In the listing that follows, the range to quote begins at the line that has "if 5.2 < x < 10.9 and z < 0.95: continue" and ends after the line that has "window', 'hedge', kind='stuff')"; quote it verbatim and add nothing.

▶ _Data excerpt_:
##########
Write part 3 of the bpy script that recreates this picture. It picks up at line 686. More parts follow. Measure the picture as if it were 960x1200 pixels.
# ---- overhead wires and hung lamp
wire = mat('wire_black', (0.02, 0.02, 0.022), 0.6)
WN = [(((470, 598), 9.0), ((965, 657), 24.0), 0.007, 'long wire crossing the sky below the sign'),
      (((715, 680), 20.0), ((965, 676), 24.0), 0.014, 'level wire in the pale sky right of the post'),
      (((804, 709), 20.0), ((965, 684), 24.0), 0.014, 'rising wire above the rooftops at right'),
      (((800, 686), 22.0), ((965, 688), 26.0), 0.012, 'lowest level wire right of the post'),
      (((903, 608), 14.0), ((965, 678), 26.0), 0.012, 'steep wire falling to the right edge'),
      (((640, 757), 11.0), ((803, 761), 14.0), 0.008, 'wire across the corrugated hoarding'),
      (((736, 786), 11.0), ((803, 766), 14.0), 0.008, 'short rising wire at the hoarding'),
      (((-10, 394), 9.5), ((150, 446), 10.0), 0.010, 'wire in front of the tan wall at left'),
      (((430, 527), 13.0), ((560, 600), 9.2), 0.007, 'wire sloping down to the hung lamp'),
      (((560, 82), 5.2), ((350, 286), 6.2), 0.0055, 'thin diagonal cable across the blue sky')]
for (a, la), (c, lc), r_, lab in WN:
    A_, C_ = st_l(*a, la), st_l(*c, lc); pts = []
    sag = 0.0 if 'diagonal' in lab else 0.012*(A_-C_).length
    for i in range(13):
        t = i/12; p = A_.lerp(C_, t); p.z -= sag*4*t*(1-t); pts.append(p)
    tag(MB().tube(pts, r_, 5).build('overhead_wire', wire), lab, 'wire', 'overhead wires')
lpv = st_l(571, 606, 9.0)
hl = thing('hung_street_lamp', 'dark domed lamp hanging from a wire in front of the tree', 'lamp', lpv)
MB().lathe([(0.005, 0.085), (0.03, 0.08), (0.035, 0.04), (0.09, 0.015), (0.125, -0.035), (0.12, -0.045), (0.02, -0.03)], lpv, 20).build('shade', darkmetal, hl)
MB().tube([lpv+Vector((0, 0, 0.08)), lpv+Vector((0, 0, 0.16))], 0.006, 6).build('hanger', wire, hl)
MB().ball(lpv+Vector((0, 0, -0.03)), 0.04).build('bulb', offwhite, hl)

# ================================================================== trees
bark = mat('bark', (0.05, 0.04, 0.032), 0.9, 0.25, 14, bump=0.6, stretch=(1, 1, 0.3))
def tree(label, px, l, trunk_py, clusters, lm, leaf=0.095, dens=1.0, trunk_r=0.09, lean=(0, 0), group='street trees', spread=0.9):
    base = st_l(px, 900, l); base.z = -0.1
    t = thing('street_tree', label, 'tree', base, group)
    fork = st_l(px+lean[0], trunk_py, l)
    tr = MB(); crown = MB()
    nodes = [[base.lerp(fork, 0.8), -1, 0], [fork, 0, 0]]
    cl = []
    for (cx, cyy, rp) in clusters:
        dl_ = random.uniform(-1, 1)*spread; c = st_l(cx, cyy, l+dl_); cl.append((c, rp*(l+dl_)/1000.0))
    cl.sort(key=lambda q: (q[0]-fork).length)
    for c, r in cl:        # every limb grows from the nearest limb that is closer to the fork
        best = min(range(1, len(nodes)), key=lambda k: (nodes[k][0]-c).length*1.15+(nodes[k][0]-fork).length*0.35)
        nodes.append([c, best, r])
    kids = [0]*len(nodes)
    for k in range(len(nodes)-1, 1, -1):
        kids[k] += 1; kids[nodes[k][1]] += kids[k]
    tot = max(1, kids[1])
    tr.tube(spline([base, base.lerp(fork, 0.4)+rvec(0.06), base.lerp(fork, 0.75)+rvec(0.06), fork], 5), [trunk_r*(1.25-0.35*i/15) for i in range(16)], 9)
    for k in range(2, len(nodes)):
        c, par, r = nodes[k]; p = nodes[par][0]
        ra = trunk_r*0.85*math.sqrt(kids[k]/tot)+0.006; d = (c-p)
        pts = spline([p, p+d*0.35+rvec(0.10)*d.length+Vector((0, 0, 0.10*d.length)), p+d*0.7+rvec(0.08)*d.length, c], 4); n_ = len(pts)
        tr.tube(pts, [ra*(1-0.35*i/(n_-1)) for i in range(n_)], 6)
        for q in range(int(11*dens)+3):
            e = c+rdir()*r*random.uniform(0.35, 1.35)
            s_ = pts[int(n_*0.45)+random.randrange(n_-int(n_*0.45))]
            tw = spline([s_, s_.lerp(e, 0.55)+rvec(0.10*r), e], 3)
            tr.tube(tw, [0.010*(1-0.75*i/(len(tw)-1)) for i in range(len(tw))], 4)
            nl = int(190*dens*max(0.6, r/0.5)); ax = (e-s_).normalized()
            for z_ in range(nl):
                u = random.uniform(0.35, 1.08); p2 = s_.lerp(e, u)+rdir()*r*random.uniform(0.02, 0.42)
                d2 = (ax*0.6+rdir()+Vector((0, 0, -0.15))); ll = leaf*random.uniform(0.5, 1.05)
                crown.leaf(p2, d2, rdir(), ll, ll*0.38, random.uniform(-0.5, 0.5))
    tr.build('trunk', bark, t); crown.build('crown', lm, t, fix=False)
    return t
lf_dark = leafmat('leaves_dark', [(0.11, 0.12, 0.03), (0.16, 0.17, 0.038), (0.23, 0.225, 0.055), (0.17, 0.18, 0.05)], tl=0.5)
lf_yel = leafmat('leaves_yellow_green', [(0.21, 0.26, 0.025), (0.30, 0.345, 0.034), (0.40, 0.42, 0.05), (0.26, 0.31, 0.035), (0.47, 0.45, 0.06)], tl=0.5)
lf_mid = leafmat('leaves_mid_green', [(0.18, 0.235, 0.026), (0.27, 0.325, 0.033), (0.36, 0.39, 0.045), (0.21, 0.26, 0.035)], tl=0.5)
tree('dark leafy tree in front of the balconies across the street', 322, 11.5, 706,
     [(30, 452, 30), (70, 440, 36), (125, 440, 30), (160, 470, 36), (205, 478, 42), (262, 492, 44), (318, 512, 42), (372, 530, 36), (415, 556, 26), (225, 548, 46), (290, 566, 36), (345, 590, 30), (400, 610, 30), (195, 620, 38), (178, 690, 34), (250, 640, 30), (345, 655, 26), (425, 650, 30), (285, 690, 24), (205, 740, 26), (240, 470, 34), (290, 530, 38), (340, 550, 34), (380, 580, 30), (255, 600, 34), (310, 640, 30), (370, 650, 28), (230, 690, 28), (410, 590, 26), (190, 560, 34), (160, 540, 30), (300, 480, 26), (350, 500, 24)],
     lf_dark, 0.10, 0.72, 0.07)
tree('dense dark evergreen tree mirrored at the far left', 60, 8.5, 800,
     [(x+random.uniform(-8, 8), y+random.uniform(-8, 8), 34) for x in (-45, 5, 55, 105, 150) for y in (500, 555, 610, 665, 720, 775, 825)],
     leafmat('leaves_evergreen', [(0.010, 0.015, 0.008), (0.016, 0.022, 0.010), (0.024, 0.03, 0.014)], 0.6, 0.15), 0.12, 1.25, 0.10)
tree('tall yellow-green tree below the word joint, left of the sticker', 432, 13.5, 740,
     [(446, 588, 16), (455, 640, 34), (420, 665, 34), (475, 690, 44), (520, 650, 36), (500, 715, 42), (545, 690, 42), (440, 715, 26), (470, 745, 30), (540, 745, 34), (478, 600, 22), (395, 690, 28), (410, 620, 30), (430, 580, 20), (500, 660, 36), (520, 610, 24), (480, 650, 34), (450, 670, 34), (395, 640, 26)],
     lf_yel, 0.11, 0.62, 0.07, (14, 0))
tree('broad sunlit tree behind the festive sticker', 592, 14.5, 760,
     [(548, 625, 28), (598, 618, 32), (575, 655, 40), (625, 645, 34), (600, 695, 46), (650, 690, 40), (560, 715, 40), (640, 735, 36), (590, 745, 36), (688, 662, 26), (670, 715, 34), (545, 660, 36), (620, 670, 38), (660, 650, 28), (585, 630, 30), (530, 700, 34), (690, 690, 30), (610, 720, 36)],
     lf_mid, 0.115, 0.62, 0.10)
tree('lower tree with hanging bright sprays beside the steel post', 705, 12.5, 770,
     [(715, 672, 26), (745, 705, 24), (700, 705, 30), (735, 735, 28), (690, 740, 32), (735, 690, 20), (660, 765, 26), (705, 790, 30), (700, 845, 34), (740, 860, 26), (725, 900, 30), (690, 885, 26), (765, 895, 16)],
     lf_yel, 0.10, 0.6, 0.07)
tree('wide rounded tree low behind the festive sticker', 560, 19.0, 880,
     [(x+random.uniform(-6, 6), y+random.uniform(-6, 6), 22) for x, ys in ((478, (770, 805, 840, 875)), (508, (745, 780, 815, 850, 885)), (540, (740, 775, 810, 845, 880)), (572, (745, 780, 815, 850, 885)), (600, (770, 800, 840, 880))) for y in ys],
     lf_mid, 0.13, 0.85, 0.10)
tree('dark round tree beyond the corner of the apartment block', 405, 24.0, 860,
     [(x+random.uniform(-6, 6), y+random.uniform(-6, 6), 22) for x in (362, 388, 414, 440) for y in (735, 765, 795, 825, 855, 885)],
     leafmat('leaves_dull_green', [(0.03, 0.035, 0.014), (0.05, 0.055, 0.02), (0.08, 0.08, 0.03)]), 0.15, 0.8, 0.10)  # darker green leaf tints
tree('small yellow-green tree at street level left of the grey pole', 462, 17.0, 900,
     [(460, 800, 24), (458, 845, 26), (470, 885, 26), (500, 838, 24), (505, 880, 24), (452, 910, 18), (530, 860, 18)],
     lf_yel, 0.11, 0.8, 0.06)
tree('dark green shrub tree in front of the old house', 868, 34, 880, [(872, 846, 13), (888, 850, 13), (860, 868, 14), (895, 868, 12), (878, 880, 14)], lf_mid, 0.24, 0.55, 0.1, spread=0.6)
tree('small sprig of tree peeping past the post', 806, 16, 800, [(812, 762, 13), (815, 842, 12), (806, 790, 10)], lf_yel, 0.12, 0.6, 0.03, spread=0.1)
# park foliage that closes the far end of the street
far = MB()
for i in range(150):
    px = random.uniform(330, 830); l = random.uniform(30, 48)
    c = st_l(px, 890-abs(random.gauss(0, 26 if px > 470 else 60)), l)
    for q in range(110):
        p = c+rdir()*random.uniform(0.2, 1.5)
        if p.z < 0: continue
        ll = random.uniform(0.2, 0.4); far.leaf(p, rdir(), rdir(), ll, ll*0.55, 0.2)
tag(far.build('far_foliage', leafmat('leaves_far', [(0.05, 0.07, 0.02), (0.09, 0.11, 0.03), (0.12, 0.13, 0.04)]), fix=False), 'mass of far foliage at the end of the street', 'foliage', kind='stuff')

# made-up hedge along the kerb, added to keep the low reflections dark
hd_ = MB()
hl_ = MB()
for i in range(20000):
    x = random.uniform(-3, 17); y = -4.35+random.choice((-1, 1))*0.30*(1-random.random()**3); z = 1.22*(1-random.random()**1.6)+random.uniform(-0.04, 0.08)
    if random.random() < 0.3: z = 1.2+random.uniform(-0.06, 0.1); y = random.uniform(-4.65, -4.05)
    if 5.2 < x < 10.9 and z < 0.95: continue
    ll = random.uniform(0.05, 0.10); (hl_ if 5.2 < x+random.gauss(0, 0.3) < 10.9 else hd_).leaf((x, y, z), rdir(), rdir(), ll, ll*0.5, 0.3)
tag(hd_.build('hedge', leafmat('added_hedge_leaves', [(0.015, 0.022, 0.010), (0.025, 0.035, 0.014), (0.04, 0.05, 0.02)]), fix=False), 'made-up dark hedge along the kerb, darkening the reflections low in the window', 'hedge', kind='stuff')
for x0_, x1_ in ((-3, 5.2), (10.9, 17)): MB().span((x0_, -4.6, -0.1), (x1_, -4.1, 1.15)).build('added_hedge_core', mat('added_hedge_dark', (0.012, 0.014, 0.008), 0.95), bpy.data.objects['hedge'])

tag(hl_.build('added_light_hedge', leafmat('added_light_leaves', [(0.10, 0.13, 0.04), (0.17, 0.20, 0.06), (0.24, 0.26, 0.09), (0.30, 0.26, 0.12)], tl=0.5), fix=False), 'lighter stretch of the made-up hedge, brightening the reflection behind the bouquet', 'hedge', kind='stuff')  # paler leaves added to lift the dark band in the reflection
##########
▶ _Solution below_:
    if 5.2 < x < 10.9 and z < 0.95: continue
    ll = random.uniform(0.05, 0.10); (hl_ if 5.2 < x+random.gauss(0, 0.3) < 10.9 else hd_).leaf((x, y, z), rdir(), rdir(), ll, ll*0.5, 0.3)
tag(hd_.build('hedge', leafmat('added_hedge_leaves', [(0.015, 0.022, 0.010), (0.025, 0.035, 0.014), (0.04, 0.05, 0.02)]), fix=False), 'made-up dark hedge along the kerb, darkening the reflections low in the window', 'hedge', kind='stuff')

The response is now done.